**Requirements**
Consider the listing below. Extract exactly the lines from the line containing "Write part 2" to the line containing "-1.12, .388, .0975, .0990), M['sill_edge'], ts)", both included.
[BEGIN Dataset]
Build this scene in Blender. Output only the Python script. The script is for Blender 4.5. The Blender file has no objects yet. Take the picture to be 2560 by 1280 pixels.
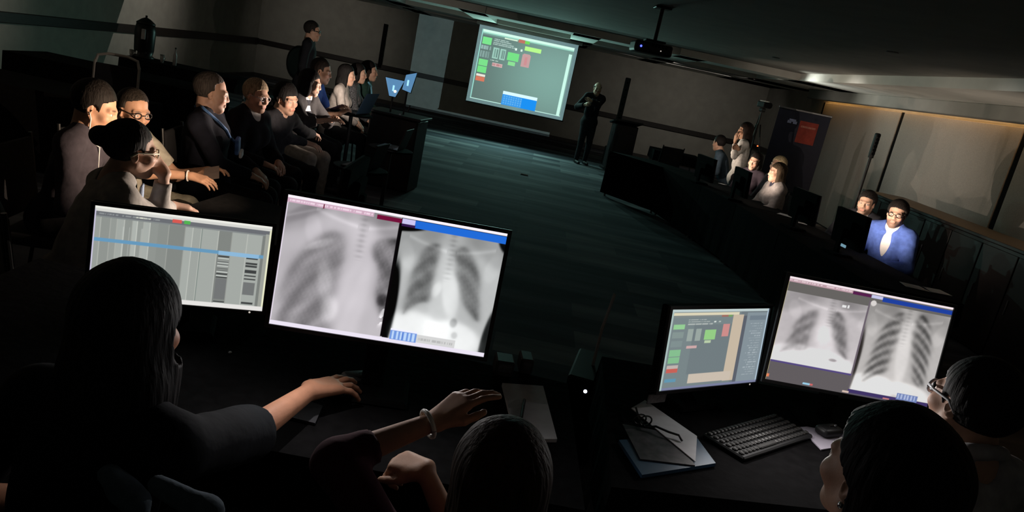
[END Dataset]
[BEGIN Dataset]
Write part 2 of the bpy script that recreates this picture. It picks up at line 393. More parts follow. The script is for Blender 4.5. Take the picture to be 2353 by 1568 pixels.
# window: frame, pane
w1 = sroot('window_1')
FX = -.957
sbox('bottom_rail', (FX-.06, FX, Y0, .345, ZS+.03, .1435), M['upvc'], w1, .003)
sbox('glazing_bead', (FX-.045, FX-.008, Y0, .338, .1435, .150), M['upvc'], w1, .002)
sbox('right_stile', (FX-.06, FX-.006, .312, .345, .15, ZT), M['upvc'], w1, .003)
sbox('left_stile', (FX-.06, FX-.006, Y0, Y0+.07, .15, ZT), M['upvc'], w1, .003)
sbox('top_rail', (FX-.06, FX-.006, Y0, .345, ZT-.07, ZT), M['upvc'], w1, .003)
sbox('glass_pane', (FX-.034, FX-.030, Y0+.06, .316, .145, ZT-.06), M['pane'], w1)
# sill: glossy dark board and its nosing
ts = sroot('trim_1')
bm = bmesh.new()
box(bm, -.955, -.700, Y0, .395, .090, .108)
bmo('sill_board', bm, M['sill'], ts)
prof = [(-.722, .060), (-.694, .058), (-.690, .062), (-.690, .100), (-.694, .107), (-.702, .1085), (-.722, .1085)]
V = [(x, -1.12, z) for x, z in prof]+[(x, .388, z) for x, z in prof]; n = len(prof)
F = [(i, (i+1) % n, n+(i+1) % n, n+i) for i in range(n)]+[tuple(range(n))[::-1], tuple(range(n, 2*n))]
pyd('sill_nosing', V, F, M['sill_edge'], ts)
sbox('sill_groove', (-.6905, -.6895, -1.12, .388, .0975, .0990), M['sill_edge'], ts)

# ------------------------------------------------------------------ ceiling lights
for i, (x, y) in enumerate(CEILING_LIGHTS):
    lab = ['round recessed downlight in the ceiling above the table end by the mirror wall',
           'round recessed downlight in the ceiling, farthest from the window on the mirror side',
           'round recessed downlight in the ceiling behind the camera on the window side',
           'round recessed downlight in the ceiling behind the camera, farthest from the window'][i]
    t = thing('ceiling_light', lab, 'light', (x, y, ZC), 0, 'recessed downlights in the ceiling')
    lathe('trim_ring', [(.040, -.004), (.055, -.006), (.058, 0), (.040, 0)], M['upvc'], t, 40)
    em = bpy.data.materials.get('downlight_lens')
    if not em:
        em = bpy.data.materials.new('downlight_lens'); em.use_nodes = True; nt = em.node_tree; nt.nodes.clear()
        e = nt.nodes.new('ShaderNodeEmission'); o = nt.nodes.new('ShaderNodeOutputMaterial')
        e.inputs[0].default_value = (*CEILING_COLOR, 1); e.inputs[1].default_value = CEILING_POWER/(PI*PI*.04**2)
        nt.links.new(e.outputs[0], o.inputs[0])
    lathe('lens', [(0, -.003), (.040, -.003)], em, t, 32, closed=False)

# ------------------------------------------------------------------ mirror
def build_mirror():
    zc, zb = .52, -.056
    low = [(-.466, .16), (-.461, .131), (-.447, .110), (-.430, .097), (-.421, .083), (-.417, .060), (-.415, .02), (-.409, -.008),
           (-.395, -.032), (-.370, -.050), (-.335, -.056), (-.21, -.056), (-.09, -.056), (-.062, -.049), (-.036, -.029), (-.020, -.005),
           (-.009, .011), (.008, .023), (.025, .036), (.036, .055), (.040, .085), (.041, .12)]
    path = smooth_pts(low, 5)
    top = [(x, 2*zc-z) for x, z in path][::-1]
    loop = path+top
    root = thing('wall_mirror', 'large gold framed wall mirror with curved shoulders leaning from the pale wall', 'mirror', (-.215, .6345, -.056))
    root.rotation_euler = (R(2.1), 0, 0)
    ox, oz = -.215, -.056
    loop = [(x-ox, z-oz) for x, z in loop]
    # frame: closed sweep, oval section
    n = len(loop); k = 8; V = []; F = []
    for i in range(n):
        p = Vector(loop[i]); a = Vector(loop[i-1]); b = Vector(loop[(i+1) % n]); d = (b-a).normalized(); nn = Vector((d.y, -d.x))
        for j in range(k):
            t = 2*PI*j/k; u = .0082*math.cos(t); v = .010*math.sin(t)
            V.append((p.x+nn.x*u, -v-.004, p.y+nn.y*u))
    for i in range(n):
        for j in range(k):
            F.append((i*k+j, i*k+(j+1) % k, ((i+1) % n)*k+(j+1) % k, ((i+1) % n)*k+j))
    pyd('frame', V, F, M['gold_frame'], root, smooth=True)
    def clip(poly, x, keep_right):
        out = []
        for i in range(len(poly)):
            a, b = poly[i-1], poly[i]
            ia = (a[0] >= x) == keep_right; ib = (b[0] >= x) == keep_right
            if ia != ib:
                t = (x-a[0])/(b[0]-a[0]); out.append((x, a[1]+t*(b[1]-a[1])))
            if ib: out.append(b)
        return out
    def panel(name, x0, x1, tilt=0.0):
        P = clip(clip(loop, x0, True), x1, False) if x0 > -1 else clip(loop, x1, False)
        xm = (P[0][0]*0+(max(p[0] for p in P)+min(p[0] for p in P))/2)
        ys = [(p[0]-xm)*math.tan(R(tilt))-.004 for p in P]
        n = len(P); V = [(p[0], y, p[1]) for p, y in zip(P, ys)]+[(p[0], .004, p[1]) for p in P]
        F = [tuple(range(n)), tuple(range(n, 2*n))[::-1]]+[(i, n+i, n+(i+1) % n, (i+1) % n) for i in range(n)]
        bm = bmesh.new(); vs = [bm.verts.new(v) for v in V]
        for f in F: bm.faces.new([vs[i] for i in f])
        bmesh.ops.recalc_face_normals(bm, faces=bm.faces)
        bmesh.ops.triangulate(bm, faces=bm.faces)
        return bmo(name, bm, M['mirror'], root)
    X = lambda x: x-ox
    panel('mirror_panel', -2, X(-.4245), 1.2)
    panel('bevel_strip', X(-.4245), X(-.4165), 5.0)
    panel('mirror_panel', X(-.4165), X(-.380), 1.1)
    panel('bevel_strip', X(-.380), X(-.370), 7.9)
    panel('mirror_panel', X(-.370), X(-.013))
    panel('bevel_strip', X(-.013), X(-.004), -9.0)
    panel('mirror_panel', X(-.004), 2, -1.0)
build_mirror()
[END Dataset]
[BEGIN Dataset]
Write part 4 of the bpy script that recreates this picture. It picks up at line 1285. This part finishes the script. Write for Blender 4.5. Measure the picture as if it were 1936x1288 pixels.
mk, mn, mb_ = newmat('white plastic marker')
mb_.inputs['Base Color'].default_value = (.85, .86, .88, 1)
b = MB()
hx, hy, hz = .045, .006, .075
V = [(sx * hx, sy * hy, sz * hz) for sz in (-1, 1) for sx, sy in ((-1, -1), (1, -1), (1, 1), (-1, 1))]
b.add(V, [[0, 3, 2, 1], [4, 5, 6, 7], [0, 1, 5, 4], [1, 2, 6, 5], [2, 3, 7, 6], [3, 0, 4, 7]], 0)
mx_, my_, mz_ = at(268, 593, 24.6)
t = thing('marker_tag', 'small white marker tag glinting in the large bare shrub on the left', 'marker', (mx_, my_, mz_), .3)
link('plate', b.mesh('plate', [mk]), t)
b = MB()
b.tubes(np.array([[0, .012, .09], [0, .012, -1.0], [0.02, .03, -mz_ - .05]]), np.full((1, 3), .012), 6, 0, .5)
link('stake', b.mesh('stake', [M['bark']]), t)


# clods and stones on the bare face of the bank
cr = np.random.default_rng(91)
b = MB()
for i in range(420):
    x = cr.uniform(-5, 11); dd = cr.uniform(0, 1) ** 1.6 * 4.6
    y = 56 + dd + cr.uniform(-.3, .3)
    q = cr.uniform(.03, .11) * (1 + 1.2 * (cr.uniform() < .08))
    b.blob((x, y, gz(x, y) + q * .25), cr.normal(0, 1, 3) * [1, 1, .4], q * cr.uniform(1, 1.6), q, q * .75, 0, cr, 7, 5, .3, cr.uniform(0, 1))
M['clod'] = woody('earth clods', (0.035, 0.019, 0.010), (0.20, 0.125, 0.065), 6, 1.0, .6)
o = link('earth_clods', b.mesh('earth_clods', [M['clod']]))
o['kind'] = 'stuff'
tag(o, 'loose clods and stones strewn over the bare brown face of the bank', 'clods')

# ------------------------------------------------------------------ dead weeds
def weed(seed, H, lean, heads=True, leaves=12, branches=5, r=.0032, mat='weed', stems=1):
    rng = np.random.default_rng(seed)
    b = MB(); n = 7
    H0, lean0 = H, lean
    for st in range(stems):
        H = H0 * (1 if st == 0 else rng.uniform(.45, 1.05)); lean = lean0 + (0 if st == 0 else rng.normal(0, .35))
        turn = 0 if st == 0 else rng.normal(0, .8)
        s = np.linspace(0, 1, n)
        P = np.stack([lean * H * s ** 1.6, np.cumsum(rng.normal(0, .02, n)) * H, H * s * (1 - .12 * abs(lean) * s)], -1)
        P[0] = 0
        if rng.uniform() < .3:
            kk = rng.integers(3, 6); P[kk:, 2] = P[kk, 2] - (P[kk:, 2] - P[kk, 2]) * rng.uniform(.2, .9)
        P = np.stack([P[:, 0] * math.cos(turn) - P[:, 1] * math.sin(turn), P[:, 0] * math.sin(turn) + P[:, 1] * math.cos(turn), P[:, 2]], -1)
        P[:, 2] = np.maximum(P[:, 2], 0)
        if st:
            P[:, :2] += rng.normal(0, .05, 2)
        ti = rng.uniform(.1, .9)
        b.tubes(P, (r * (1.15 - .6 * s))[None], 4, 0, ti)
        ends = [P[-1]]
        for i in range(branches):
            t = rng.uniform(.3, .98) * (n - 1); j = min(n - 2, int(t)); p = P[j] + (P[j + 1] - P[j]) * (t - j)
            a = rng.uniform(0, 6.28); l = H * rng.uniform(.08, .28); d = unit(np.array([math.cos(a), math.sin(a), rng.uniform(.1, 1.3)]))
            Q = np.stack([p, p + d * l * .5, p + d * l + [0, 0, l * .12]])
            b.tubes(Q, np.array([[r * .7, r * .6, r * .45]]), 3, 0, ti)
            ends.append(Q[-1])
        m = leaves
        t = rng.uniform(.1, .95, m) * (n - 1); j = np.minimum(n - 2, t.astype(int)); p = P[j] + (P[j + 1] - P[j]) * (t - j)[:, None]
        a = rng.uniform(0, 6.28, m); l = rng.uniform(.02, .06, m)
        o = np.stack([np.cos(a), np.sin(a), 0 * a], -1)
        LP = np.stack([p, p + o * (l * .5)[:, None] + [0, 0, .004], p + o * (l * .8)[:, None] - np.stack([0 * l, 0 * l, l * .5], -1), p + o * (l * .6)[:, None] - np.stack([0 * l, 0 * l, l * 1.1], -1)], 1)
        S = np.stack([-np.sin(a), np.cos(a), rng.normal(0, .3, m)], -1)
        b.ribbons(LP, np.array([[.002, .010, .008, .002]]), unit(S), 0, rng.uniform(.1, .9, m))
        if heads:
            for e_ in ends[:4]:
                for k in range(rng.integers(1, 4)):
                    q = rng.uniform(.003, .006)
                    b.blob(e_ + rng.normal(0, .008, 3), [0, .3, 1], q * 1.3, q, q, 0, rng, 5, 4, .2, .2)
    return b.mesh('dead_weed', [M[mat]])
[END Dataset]
**Exercise result**
Write part 2 of the bpy script that recreates this picture. It picks up at line 393. More parts follow. The script is for Blender 4.5. Take the picture to be 2353 by 1568 pixels.
# window: frame, pane
w1 = sroot('window_1')
FX = -.957
sbox('bottom_rail', (FX-.06, FX, Y0, .345, ZS+.03, .1435), M['upvc'], w1, .003)
sbox('glazing_bead', (FX-.045, FX-.008, Y0, .338, .1435, .150), M['upvc'], w1, .002)
sbox('right_stile', (FX-.06, FX-.006, .312, .345, .15, ZT), M['upvc'], w1, .003)
sbox('left_stile', (FX-.06, FX-.006, Y0, Y0+.07, .15, ZT), M['upvc'], w1, .003)
sbox('top_rail', (FX-.06, FX-.006, Y0, .345, ZT-.07, ZT), M['upvc'], w1, .003)
sbox('glass_pane', (FX-.034, FX-.030, Y0+.06, .316, .145, ZT-.06), M['pane'], w1)
# sill: glossy dark board and its nosing
ts = sroot('trim_1')
bm = bmesh.new()
box(bm, -.955, -.700, Y0, .395, .090, .108)
bmo('sill_board', bm, M['sill'], ts)
prof = [(-.722, .060), (-.694, .058), (-.690, .062), (-.690, .100), (-.694, .107), (-.702, .1085), (-.722, .1085)]
V = [(x, -1.12, z) for x, z in prof]+[(x, .388, z) for x, z in prof]; n = len(prof)
F = [(i, (i+1) % n, n+(i+1) % n, n+i) for i in range(n)]+[tuple(range(n))[::-1], tuple(range(n, 2*n))]
pyd('sill_nosing', V, F, M['sill_edge'], ts)
sbox('sill_groove', (-.6905, -.6895, -1.12, .388, .0975, .0990), M['sill_edge'], ts)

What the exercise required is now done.